**Your task**
Repeat the full listing below verbatim and keep the images out.

**Stored data**
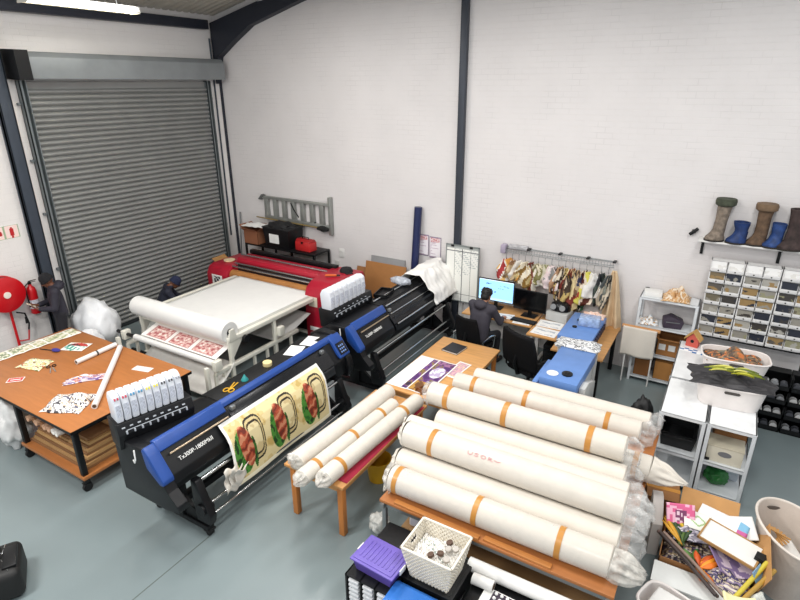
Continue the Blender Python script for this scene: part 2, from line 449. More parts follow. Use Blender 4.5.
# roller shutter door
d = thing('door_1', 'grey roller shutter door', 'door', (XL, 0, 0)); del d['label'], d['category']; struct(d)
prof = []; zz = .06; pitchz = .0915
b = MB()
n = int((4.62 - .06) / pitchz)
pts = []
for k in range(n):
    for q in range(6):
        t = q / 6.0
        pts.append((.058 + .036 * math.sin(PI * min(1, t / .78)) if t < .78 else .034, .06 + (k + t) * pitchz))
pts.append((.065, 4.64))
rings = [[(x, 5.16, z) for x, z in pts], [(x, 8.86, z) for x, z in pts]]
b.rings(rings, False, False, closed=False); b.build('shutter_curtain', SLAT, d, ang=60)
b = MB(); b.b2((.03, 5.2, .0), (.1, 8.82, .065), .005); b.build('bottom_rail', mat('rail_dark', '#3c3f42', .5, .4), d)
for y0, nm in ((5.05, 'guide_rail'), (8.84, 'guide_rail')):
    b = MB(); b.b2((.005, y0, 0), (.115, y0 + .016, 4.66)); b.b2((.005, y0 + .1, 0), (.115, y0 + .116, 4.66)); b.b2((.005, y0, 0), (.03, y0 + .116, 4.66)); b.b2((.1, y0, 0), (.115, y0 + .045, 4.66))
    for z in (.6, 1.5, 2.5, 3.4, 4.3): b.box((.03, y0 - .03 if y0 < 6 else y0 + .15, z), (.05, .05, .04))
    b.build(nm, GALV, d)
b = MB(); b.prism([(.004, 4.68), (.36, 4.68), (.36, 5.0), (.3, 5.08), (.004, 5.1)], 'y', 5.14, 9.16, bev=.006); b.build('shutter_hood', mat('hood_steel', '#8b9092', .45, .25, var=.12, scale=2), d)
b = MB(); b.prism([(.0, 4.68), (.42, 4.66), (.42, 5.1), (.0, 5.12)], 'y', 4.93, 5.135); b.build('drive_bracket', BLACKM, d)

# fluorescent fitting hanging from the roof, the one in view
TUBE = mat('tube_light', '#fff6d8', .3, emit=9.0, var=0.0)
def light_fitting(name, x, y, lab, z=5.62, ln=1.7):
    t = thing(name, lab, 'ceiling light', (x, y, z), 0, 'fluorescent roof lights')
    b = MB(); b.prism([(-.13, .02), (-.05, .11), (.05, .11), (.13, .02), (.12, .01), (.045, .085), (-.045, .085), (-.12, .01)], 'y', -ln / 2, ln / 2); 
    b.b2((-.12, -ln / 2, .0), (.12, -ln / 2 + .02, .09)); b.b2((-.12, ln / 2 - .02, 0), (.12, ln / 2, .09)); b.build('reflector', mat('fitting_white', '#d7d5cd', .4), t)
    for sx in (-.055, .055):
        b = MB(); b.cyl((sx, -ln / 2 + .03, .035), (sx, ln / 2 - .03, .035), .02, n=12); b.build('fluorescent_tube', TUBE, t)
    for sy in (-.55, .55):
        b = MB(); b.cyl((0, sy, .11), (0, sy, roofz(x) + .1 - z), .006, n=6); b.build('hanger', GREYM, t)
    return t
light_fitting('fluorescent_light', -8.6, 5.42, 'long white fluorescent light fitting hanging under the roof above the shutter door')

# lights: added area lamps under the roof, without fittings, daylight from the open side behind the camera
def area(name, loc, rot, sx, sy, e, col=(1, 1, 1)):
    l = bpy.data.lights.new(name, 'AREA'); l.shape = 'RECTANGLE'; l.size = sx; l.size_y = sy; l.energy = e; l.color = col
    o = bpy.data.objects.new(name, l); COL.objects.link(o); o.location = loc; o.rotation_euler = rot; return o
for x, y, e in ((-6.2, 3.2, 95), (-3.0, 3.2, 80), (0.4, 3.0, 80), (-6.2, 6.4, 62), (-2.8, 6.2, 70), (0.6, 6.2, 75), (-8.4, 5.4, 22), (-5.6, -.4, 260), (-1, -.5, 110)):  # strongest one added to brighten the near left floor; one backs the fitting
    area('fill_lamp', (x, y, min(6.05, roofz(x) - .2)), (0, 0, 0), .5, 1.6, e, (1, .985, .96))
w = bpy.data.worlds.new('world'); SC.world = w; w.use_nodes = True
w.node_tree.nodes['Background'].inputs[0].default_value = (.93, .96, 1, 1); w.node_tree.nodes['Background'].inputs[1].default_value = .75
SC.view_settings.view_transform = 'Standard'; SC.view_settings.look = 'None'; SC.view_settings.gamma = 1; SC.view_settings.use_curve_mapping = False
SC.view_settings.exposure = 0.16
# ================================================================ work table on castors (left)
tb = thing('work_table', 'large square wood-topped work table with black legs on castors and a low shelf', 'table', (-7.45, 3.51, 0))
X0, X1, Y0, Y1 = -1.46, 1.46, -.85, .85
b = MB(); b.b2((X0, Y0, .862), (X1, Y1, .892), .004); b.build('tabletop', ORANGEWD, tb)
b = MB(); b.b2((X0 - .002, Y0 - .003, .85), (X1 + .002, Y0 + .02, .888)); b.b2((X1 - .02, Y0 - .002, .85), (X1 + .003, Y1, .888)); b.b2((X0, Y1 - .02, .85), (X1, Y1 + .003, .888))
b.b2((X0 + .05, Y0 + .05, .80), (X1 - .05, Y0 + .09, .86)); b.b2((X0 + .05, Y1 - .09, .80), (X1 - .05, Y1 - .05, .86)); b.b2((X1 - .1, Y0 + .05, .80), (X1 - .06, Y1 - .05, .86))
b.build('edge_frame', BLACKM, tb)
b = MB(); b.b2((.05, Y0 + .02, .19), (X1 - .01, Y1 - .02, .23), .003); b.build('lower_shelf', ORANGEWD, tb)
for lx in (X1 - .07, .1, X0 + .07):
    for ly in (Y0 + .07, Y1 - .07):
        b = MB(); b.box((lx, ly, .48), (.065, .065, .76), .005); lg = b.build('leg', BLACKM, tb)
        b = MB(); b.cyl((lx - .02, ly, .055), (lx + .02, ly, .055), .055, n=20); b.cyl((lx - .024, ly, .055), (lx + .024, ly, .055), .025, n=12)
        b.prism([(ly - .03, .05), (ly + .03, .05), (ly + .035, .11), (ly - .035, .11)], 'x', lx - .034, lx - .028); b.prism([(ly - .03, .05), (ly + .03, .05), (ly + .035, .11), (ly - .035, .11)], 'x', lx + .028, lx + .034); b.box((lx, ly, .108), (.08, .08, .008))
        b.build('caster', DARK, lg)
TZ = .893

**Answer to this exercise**
Continue the Blender Python script for this scene: part 2, from line 449. More parts follow. Use Blender 4.5.
# roller shutter door
d = thing('door_1', 'grey roller shutter door', 'door', (XL, 0, 0)); del d['label'], d['category']; struct(d)
prof = []; zz = .06; pitchz = .0915
b = MB()
n = int((4.62 - .06) / pitchz)
pts = []
for k in range(n):
    for q in range(6):
        t = q / 6.0
        pts.append((.058 + .036 * math.sin(PI * min(1, t / .78)) if t < .78 else .034, .06 + (k + t) * pitchz))
pts.append((.065, 4.64))
rings = [[(x, 5.16, z) for x, z in pts], [(x, 8.86, z) for x, z in pts]]
b.rings(rings, False, False, closed=False); b.build('shutter_curtain', SLAT, d, ang=60)
b = MB(); b.b2((.03, 5.2, .0), (.1, 8.82, .065), .005); b.build('bottom_rail', mat('rail_dark', '#3c3f42', .5, .4), d)
for y0, nm in ((5.05, 'guide_rail'), (8.84, 'guide_rail')):
    b = MB(); b.b2((.005, y0, 0), (.115, y0 + .016, 4.66)); b.b2((.005, y0 + .1, 0), (.115, y0 + .116, 4.66)); b.b2((.005, y0, 0), (.03, y0 + .116, 4.66)); b.b2((.1, y0, 0), (.115, y0 + .045, 4.66))
    for z in (.6, 1.5, 2.5, 3.4, 4.3): b.box((.03, y0 - .03 if y0 < 6 else y0 + .15, z), (.05, .05, .04))
    b.build(nm, GALV, d)
b = MB(); b.prism([(.004, 4.68), (.36, 4.68), (.36, 5.0), (.3, 5.08), (.004, 5.1)], 'y', 5.14, 9.16, bev=.006); b.build('shutter_hood', mat('hood_steel', '#8b9092', .45, .25, var=.12, scale=2), d)
b = MB(); b.prism([(.0, 4.68), (.42, 4.66), (.42, 5.1), (.0, 5.12)], 'y', 4.93, 5.135); b.build('drive_bracket', BLACKM, d)

# fluorescent fitting hanging from the roof, the one in view
TUBE = mat('tube_light', '#fff6d8', .3, emit=9.0, var=0.0)
def light_fitting(name, x, y, lab, z=5.62, ln=1.7):
    t = thing(name, lab, 'ceiling light', (x, y, z), 0, 'fluorescent roof lights')
    b = MB(); b.prism([(-.13, .02), (-.05, .11), (.05, .11), (.13, .02), (.12, .01), (.045, .085), (-.045, .085), (-.12, .01)], 'y', -ln / 2, ln / 2); 
    b.b2((-.12, -ln / 2, .0), (.12, -ln / 2 + .02, .09)); b.b2((-.12, ln / 2 - .02, 0), (.12, ln / 2, .09)); b.build('reflector', mat('fitting_white', '#d7d5cd', .4), t)
    for sx in (-.055, .055):
        b = MB(); b.cyl((sx, -ln / 2 + .03, .035), (sx, ln / 2 - .03, .035), .02, n=12); b.build('fluorescent_tube', TUBE, t)
    for sy in (-.55, .55):
        b = MB(); b.cyl((0, sy, .11), (0, sy, roofz(x) + .1 - z), .006, n=6); b.build('hanger', GREYM, t)
    return t
light_fitting('fluorescent_light', -8.6, 5.42, 'long white fluorescent light fitting hanging under the roof above the shutter door')

# lights: added area lamps under the roof, without fittings, daylight from the open side behind the camera
def area(name, loc, rot, sx, sy, e, col=(1, 1, 1)):
    l = bpy.data.lights.new(name, 'AREA'); l.shape = 'RECTANGLE'; l.size = sx; l.size_y = sy; l.energy = e; l.color = col
    o = bpy.data.objects.new(name, l); COL.objects.link(o); o.location = loc; o.rotation_euler = rot; return o
for x, y, e in ((-6.2, 3.2, 95), (-3.0, 3.2, 80), (0.4, 3.0, 80), (-6.2, 6.4, 62), (-2.8, 6.2, 70), (0.6, 6.2, 75), (-8.4, 5.4, 22), (-5.6, -.4, 260), (-1, -.5, 110)):  # strongest one added to brighten the near left floor; one backs the fitting
    area('fill_lamp', (x, y, min(6.05, roofz(x) - .2)), (0, 0, 0), .5, 1.6, e, (1, .985, .96))
w = bpy.data.worlds.new('world'); SC.world = w; w.use_nodes = True
w.node_tree.nodes['Background'].inputs[0].default_value = (.93, .96, 1, 1); w.node_tree.nodes['Background'].inputs[1].default_value = .75
SC.view_settings.view_transform = 'Standard'; SC.view_settings.look = 'None'; SC.view_settings.gamma = 1; SC.view_settings.use_curve_mapping = False
SC.view_settings.exposure = 0.16
# ================================================================ work table on castors (left)
tb = thing('work_table', 'large square wood-topped work table with black legs on castors and a low shelf', 'table', (-7.45, 3.51, 0))
X0, X1, Y0, Y1 = -1.46, 1.46, -.85, .85
b = MB(); b.b2((X0, Y0, .862), (X1, Y1, .892), .004); b.build('tabletop', ORANGEWD, tb)
b = MB(); b.b2((X0 - .002, Y0 - .003, .85), (X1 + .002, Y0 + .02, .888)); b.b2((X1 - .02, Y0 - .002, .85), (X1 + .003, Y1, .888)); b.b2((X0, Y1 - .02, .85), (X1, Y1 + .003, .888))
b.b2((X0 + .05, Y0 + .05, .80), (X1 - .05, Y0 + .09, .86)); b.b2((X0 + .05, Y1 - .09, .80), (X1 - .05, Y1 - .05, .86)); b.b2((X1 - .1, Y0 + .05, .80), (X1 - .06, Y1 - .05, .86))
b.build('edge_frame', BLACKM, tb)
b = MB(); b.b2((.05, Y0 + .02, .19), (X1 - .01, Y1 - .02, .23), .003); b.build('lower_shelf', ORANGEWD, tb)
for lx in (X1 - .07, .1, X0 + .07):
    for ly in (Y0 + .07, Y1 - .07):
        b = MB(); b.box((lx, ly, .48), (.065, .065, .76), .005); lg = b.build('leg', BLACKM, tb)
        b = MB(); b.cyl((lx - .02, ly, .055), (lx + .02, ly, .055), .055, n=20); b.cyl((lx - .024, ly, .055), (lx + .024, ly, .055), .025, n=12)
        b.prism([(ly - .03, .05), (ly + .03, .05), (ly + .035, .11), (ly - .035, .11)], 'x', lx - .034, lx - .028); b.prism([(ly - .03, .05), (ly + .03, .05), (ly + .035, .11), (ly - .035, .11)], 'x', lx + .028, lx + .034); b.box((lx, ly, .108), (.08, .08, .008))
        b.build('caster', DARK, lg)
TZ = .893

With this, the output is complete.